**JOB:** Work through the data and report how many lines include the string "that", giving the number alone.

[Excerpt from a dataset]
★ ★ ★ ★ ★
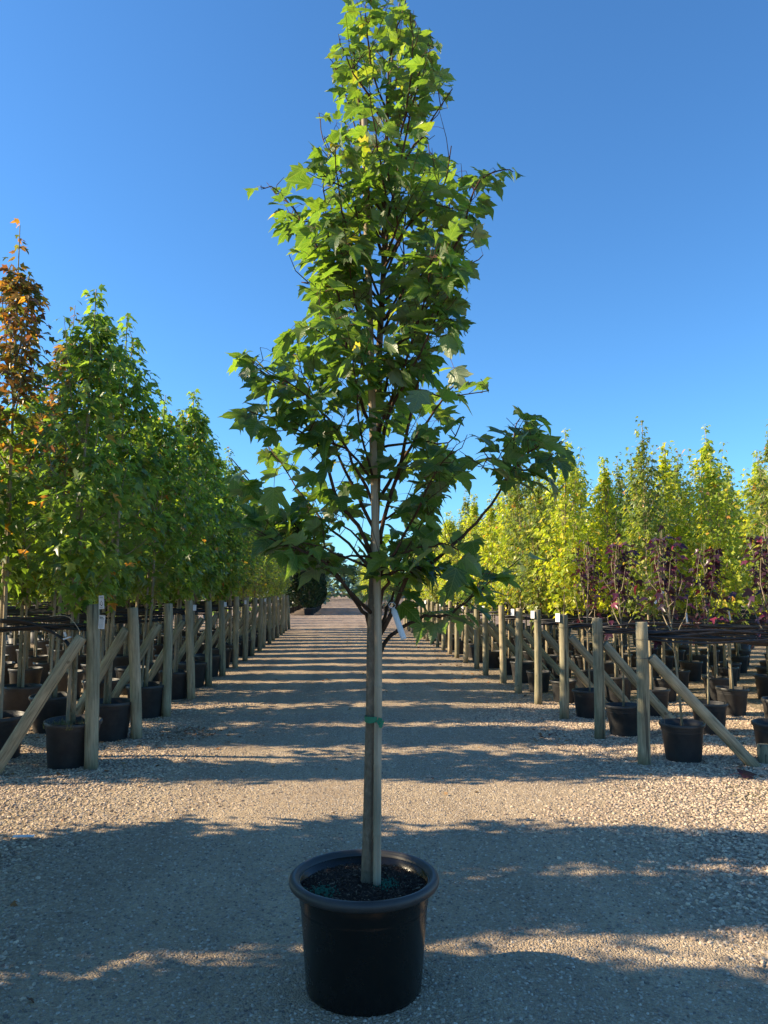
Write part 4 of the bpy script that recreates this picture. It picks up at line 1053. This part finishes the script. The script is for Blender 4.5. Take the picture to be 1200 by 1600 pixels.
# drooping pipe bundle in front of the right block
e = bpy.data.objects.new('pipe_bundle', None); C.objects.link(e); o0 = at(1005, 988, 7.35); e.location = o0
tag(e, 'thick sagging bundle of black pipes from the front right post', 'irrigation pipe')
for k in range(5):
    bb = MB(); tpx = [(1003, 986 + k), (1040, 988 + 2 * k), (1090, 992 + 2 * k), (1140, 998 + k), (1200, 1004 + k), (1300, 1000 + k)]
    pts, rr_ = smooth_path([at(x, y, 7.30 + .02 * k) - o0 for x, y in tpx], [.011] * 6, 4); bb.tube(pts, rr_, 7); link('pipe', bb.mesh('pipe', M['pipe']), e)
# wire loops round the right posts, thin tie on front post, wire hoop at the front right pot
for i in (0, 1, 2, 3):
    for z in (1.20, 1.02) if i == 0 else (1.2,):
        bb = MB(); bb.tube([Vector((math.cos(a) * .0635, math.sin(a) * .0635, .004 * math.sin(a))) for a in [k * 2 * math.pi / 20 for k in range(21)]], [.002] * 21, 4, cap=False)
        if z < 1.1: bb.tube([(0, -.064, 0), (.02, -.09, -.01), (.03, -.085, -.03)], [.002] * 3, 4)
        link('wire_loop', bb.mesh('wire_loop', M['wire']), posts_right[i], loc=(0.004, 0, z))
bb = MB(); bb.tube([Vector((-.075 * math.cos(a) , .01 * a, .10 * math.sin(a))) for a in [R(-20) + k * .24 for k in range(14)]], [.0028] * 14, 5)
tag(link('wire_hoop', bb.mesh('wire_hoop', M['wire']), loc=at(1050, 1130, 7.3)), 'thin dark drip tube looped over the rim of the front right pot', 'drip tube')
# white labels hanging on the purple trees
for (px, py, ang, Y, lab) in ((1030, 934, 38, 7.4, 'long white tag slanting on the front purple maple'), (1140, 962, -14, 8.7, 'white tag hanging among purple maples near the right edge'), (1073, 965, -10, 8.6, 'small white tag hanging right of the front purple maple trunk')):
    bb = MB(); bb.box((0, 0, 0), (.022, .002, .15 if px == 1030 else .11)); tag(link('plant_tag', bb.mesh('plant_tag', M['white'], False), loc=at(px, py, Y), rot=(R(6), R(ang), R(10))), lab, 'plant tag')
bb = MB(); bb.box((0, 0, 0), (.20, .01, .12), Euler((0, .3, 0)).to_matrix()); bb.box((.08, .0, -.05), (.12, .012, .06), Euler((0, .5, 0)).to_matrix())
tag(link('red_flag', bb.mesh('red_flag', M['pinkred'], False), loc=at(638, 930, 26.0)), 'small pink red tape flag on the right post line far down the road', 'flag')

# dry grass in the front left pot and weeds on the verge
def tuft(mb, cx, cy, z, n, h, spread):
    for k in range(n):
        a = rnd.uniform(0, 6.28); x, y = cx + rnd.gauss(0, spread), cy + rnd.gauss(0, spread); hh = h * rnd.uniform(.4, 1.1); w = .0022
        t = Vector((math.cos(a), math.sin(a), 0)) * hh * rnd.uniform(.2, .8); sd_ = Vector((-math.sin(a), math.cos(a), 0)) * w
        p = Vector((x, y, z)); m_ = p + t * .35 + Vector((0, 0, hh * .7)); e_ = p + t + Vector((0, 0, hh * .85))
        mb.add([p - sd_, p + sd_, m_ + sd_ * .8, m_ - sd_ * .8, e_], [(0, 1, 2, 3), (3, 2, 4)])
m, nt, out = new_mat('dry grass'); g = N(nt, 'ShaderNodeNewGeometry')
bsdf(nt, out, ramp(nt, g.outputs['Random Per Island'], [(0, (0.10, 0.13, 0.03)), (0.6, (0.22, 0.19, 0.08)), (1, (0.34, 0.27, 0.13))]), 0.8)
bb = MB()
for k in range(26):
    a = rnd.uniform(0, 6.28); q_ = rnd.uniform(.05, .2); tuft(bb, -2.53 + math.cos(a) * q_, 7.38 + math.sin(a) * q_, .345, 9, .075, .012)
for k in range(40):
    x = rnd.choice([rnd.uniform(-3.2, -2.0), rnd.uniform(3.0, 4.6)]); y = rnd.uniform(7.2, 14); tuft(bb, x, y, gz(x, y), 8, .05, .018)
for k in range(60):
    x, y = 3.65 + rnd.gauss(0, .35), 6.1 + rnd.gauss(0, .16); tuft(bb, x, y, gz(x, y), 6, .022, .02)
tag(link('dry_grass', bb.mesh('dry_grass', m, False)), 'sparse dry grass and weeds in the front left pot and along the gravel verges', 'grass', kind='stuff')
# litter and scraps
lm = LeafMass(); q = random.Random(4)
def drop(cx, cy, sx, sy, n, s):
    for k in range(n):
        x, y = cx + q.gauss(0, sx), cy + q.gauss(0, sy); lm.add(q.choice(leafsimple), (x, y, gz(x, y) + .012), frame((q.gauss(0, 1), q.gauss(0, 1), q.gauss(0, .15)), (q.gauss(0, .25), q.gauss(0, .25), 1)), s * q.uniform(.5, 1.2))
drop(-1.75, 8.95, .22, .3, 90, .035); drop(-1.5, 9.2, .5, .2, 50, .03); drop(1.2, 17, 1, 3, 60, .06); drop(2.5, 18, .3, 4, 70, .07); drop(2.3, 8.6, .15, .2, 22, .05); drop(0, 8, 2.4, 4, 90, .035); drop(3.4, 6.9, .5, .3, 12, .05); drop(-3, 7.8, .6, .6, 60, .05); drop(-2.6, 10, .4, 2, 60, .05)
tag(link('fallen_leaves', lm.mesh('fallen_leaves', [M['litter']])), 'dry brown and orange fallen leaves scattered on the gravel', 'fallen leaves', kind='stuff')
lm = LeafMass(); px_ = at(1140, 1219, 6.62); lm.add(leafvar[2], (px_.x, px_.y, gz(px_.x, px_.y) + .03), frame((1, .1, .1), (0, -.5, 1)), .16)
tag(link('dead_leaf', lm.mesh('dead_leaf', [M['leaf_purple'], M['petiole']], True)), 'curled dark red dead leaf on the sunlit gravel at right', 'leaf')
bb = MB(); bb.box((0, 0, 0), (.13, .03, .004), Euler((.1, .05, .2)).to_matrix()); c = at(37, 1305, 5.3)
tag(link('plastic_scrap', bb.mesh('plastic_scrap', M['white'], False), loc=(c.x, 5.3, gz(c.x, 5.3) + .025)), 'thin white plastic strip lying on the gravel at the left edge', 'scrap')
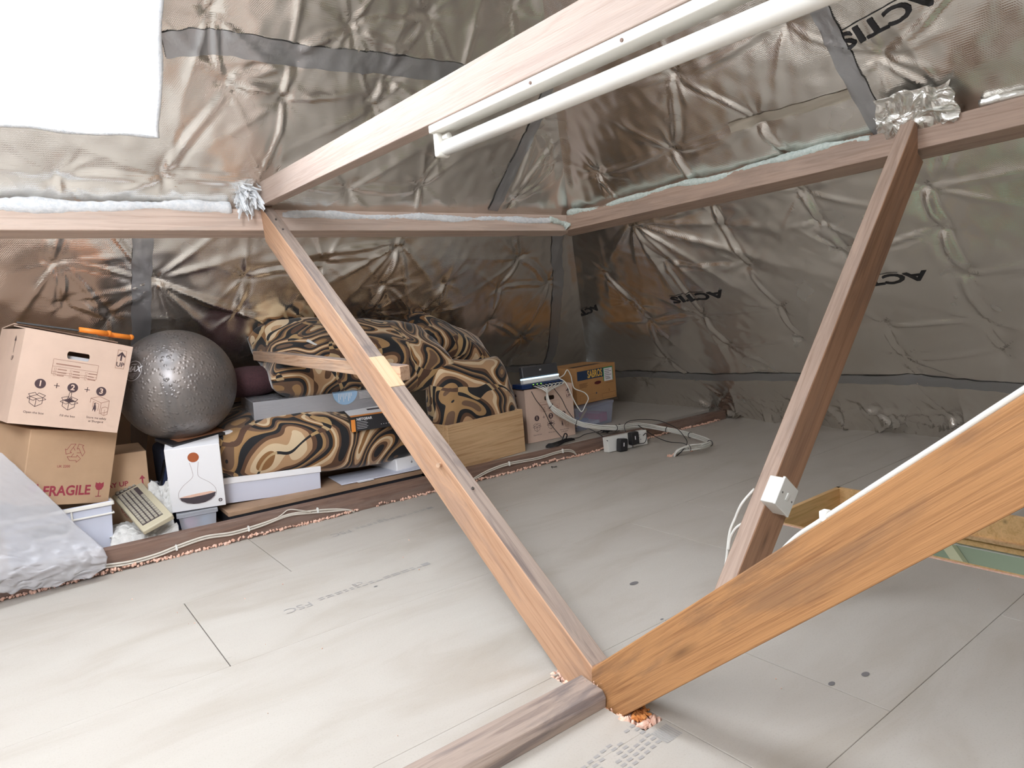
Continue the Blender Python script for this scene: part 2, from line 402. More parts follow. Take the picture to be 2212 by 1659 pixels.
PA = [(2.422, 1.758), (2.254, 1.73), (1.722, 1.473), (1.014, 1.848), (1.008, 1.73), (1.406, 1.827), (1.388, 1.737), (1.353, 1.451), (1.762, 1.594), (0.973, 1.486), (0.252, 1.449), (0.597, 1.468), (0.794, 1.753), (0.232, 1.175), (0.576, 1.11), (0.952, 1.105), (0.254, 1.022), (0.93, 0.954), (1.688, 1.221), (1.672, 1.039), (2.053, 1.029), (1.62, 0.888), (2.049, 0.867), (2.528, 1.145), (2.47, 0.983), (2.848, 1.0), (1.954, 0.854), (1.214, 1.959), (1.524, 2.024), (1.759, 1.856), (1.308, 1.159), (1.192, 0.841), (0.409, 0.967), (2.496, 0.786), (2.828, 0.669), (2.48, 1.60), (2.3, 1.42), (1.9, 2.1), (.8, 2.1), (.72, 1.93)]
FA, FB = Foil(PA, 11, 3), Foil(PB, 23, 3)
FA.add_star(1.688, 1.25, [(-2.5, .5, .014), (-2.1, .35, .010), (-1.2, .45, .012), (-.8, .3, .010), (3.3, .6, .016), (-1.6, .3, .008)])
FA.add_star(.58, 1.10, [(-.5, .7, .016), (-.9, .4, .012), (-1.3, .3, .01)])
FB.add_star(2.609, 1.28, [(-2.6, .9, .018), (-2.2, .6, .015), (-1.9, .55, .014), (-1.5, .6, .016), (-1.1, .35, .012), (-.6, .4, .012), (-2.9, .8, .013)])
_r = np.random.RandomState(41)
for q in np.arange(.9, 3.0, .17):
    FB.add_star(q + _r.uniform(-.05, .05), _r.uniform(.0, .10), [(_r.uniform(.3, 2.8), _r.uniform(.10, .28), _r.uniform(.012, .024)) for _ in range(4)])
def lines(fine0, fine1, step, lo, hi, coarse, extra=()):
    v = list(np.arange(lo, fine0, coarse)) + list(np.arange(fine0, fine1, step)) + list(np.arange(fine1, hi, coarse)) + [hi]
    for e in extra:
        i = int(np.argmin([abs(x - e) for x in v])); v[i] = e
    return np.array(sorted(set(round(float(x), 5) for x in v)))
def slope(name, P, foil, sl, zl, smin, smax, hole=None, m=None):
    """grid on a sloping plane; smin/smax(z) are the hip lines that trim it"""
    S, Z = np.meshgrid(sl, zl); lo, hi = smin(Z), smax(Z); Sc = np.clip(S, lo, hi)
    D = foil.d(Sc, Z) if foil else np.zeros_like(Sc)
    edge = np.clip(np.minimum(Sc - lo, hi - Sc)/.05, 0, 1); D = D*edge
    if foil:  # lower hem bunches up on the floor
        Zp = np.clip(Z, 0, None)
        D = D + .022*np.exp(-Zp/.07)*(1 + .9*np.sin(Sc*17 + 2*np.sin(Sc*5.3) + 9*Z)) + .016*np.exp(-Zp/.13)*np.abs(np.sin(Sc*31 + 3*np.sin(Sc*7.7) + 22*Z)) - .009*np.exp(-Zp/.13)*np.abs(np.sin(Sc*53 - 31*Z))
    base0 = np.array(P(0, 0)); eS = np.array(P(1, 0)) - base0; eZ = np.array(P(0, 1)) - base0; nn = np.array(P(0, 0, 1)) - base0
    V = base0 + Sc[..., None]*eS + Z[..., None]*eZ + D[..., None]*nn
    ny, nx = S.shape; idx = np.arange(ny*nx).reshape(ny, nx)
    out = ((S < lo - 1e-6) | (S > hi + 1e-6))
    q = np.stack([idx[:-1, :-1], idx[:-1, 1:], idx[1:, 1:], idx[1:, :-1]], -1)
    allout = out[:-1, :-1] & out[:-1, 1:] & out[1:, 1:] & out[1:, :-1]
    sc = (S[:-1, :-1] + S[1:, 1:])/2; zc = (Z[:-1, :-1] + Z[1:, 1:])/2
    if hole is not None: allout |= (sc > hole[0]) & (sc < hole[1]) & (zc > hole[2]) & (zc < hole[3])
    faces = q[~allout]
    me = bpy.data.meshes.new(name)
    used = np.unique(faces); remap = -np.ones(ny*nx, int); remap[used] = np.arange(len(used))
    me.from_pydata(V.reshape(-1, 3)[used].tolist(), [], remap[faces].tolist()); me.update(); me.validate()
    o = mesh_obj(name, me, m or M['foil'], smooth=True); tag(o, kind='structure'); return o
ST = .0095
wallA = slope('wall_left', pA, FA, lines(-.35, 3.5, ST, XD, 3.99, .1, SKY_A[:2]), lines(-.05, 2.35, ST, -.05, ZR, .08, SKY_A[2:]),
      lambda z: np.full_like(z, XD), lambda z: XB - z/K, SKY_A)
wallB = slope('wall_right', pB, FB, lines(.2, 4.2, ST, YC+.01, YA-.01, .1), lines(-.05, 2.15, ST, -.05, ZR, .08),
      lambda z: YC + z/K, lambda z: YA - z/K)
PCp = [(x + .2*math.sin(i*3.1), z) for i, x in enumerate(np.arange(XD+.3, 3.2, .5)) for z in (.4, .8, 1.2, 1.6, 2.1, 2.7)]
FC = Foil(PCp, 5, 3)
wallC = slope('wall_rear', pC, FC, lines(-2.0, 2.5, .05, XD, 3.99, .1, SKY_C[:2]), lines(-.05, 3.2, .05, -.05, ZR, .1, SKY_C[2:]),
      lambda z: np.full_like(z, XD), lambda z: XB - z/K, SKY_C)
bm = bmesh.new()
vs = [bm.verts.new(p) for p in ((XD, YC, 0), (XD, YA, 0), (XD, (YA+YC)/2, ZR))]; bm.faces.new(vs)
tag(bobj('wall_gable', bm, M['foil']), kind='structure')

def on_foil(P, foil, s_, z_, off=.003):
    d = foil.d(np.array([s_]), np.array([z_]))[0] if not isinstance(s_, np.ndarray) else None
    return P(s_, z_, d + off)
def strip(name, P, foil, pts, width, m, parent, off=.006, wob=.004, n=14, across=7):
    """tape laid along pts (s, z), following the foil"""
    Q = smooth_path([(a, b*LZ, 0) for a, b in pts], n); bm = bmesh.new(); rows = []
    for i, p in enumerate(Q):
        d = (Q[min(i+1, len(Q)-1)] - Q[max(i-1, 0)]).normalized(); nn = Vector((-d.y, d.x, 0)); row = []
        for j in range(across):
            t = (j/(across-1) - .5)*(width + wob*math.sin(i*.9 + j*7))
            q = p + nn*t; s_, z_ = q.x, max(q.y/LZ, .002)
            dd = foil.d(np.array([[s_]]), np.array([[z_]]))[0, 0]
            row.append(bm.verts.new(P(s_, z_, dd + .0035 + off*.12 + .0012*math.sin(j*2.3 + i*.5))))
        rows.append(row)
    for a, b in zip(rows, rows[1:]):
        for j in range(across-1): bm.faces.new((a[j], a[j+1], b[j+1], b[j]))
    return bobj(name, bm, m, parent, smooth=True)
tp = 'sealing_tape'
strip(tp, pA, FA, [(.528, 1.30), (.527, 1.1), (.526, .88), (.525, .5), (.52, .08)], .075, M['tape'], wallA)
strip(tp, pA, FA, [(2.245, 2.0), (2.234, 1.826), (2.247, 1.763), (2.219, 1.601), (2.189, 1.385)], .068, M['tape'], wallA, off=.012)
strip(tp, pA, FA, [(.58, 1.835), (.70, 1.855), (.825, 1.862), (1.025, 1.858), (1.278, 1.868), (1.523, 1.873), (1.748, 1.877), (2.0, 1.88)], .085, M['tape'], wallA, off=.014)
strip(tp, pA, FA, [(2.70, 1.30), (2.80, 1.15), (2.907, 1.02), (2.968, .897), (3.06, .741), (3.16, .56), (3.179, .437)], .075, M['tape'], wallA, off=.014)
strip(tp, pA, FA, [(3.22, .425), (3.05, .44), (2.882, .448), (2.591, .474), (2.1, .46), (1.5, .47), (.9, .46)], .06, M['tape'], wallA, off=.014)
strip(tp, pB, FB, [(1.292, 2.0), (1.282, 1.851), (1.273, 1.735), (1.261, 1.582), (1.235, 1.39)], .065, M['tape'], wallB, off=.014)
strip(tp, pB, FB, [(3.70, .313), (3.4, .315), (3.145, .318), (2.582, .328), (1.982, .335), (1.528, .332), (1.189, .327), (.6, .33)], .07, M['tape'], wallB, off=.010, n=20)
strip(tp, pB, FB, [(1.79, 1.549), (1.531, 1.545), (1.29, 1.541)], .042, M['masking'], wallB, off=.006)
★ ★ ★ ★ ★
**TASK SOLUTION:** 2